Ward Lamar Swingle was an American vocalist and jazz musician who founded The Swingle Singers in France in 1962.
Education
Born in Mobile, Alabama, Swingle studied music, particularly jazz, from a very young age. Swingle continued his music studies at the Cincinnati Conservatory of Music, from which he graduated in 1950 (Summa Cum Laude). Swingle then moved to France in 1951 on a Fulbright scholarship, where he studied piano with Walter Gieseking and also worked as a rehearsal pianist for Les Ballets de Paris.
Career
He learned clarinet, oboe and the piano as a child. He was playing in Mobile-area Big Bands before finishing high school. Swingle subsequently applied the scat singing idea to the works of Johann Sebastian Bach.
This concept was the foundation for The Swingle Singers, which became fully established by 1962.
The Swingle Singers released their albums Jazz Sebastian Bach and Bach"s Greatest Hits in 1963. Swingle disbanded the original Swingle Singers in 1973.
He moved to London and formed an English group, which variously had the names Swingle II and the New Swingle Singers. With the new group, he expanded the earlier group"s repertoire to include classical and avant-garde works along with the scat and jazz vocal arrangements.
In 1984, Swingle returned to live in America.

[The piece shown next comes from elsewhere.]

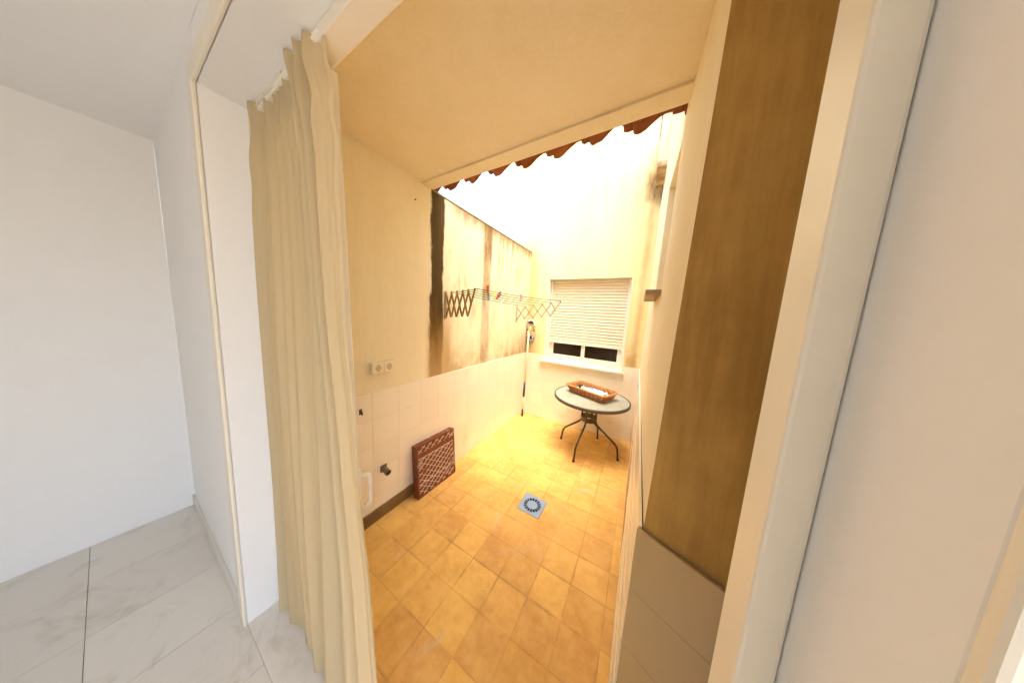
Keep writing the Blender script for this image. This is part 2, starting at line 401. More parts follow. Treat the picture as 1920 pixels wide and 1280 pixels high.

Though he remained musical advisor for his London-based group, he devoted most of his time to workshops, guest conducting and the dissemination of his printed arrangements through his publishing company, Swingle Music. His pioneering ideas in new choral techniques produced invitations to conduct the Stockholm and Netherlands Chamber Choirs, the Dale Warland Singers, the Sydney Philharmonia Motet Choir, the British Broadcasting Corporation Northern Singers and the Music Educators National Conference National Honors Choir at Kennedy Center. In the 2000s he gave a long series of workshops and seminars at universities in both Europe and North America.
In 1997 he wrote an autobiography and treatise entitled Swingle Singing, in which he defined "Swingle Singing" techniques with illustrations from his arrangements and compositions.
Swingle died in Eastbourne, England, on 19 January 2015.
Membership
In 1959, he was a founding member of Les Double Six of Paris, which specialised in scat singing of jazz standards.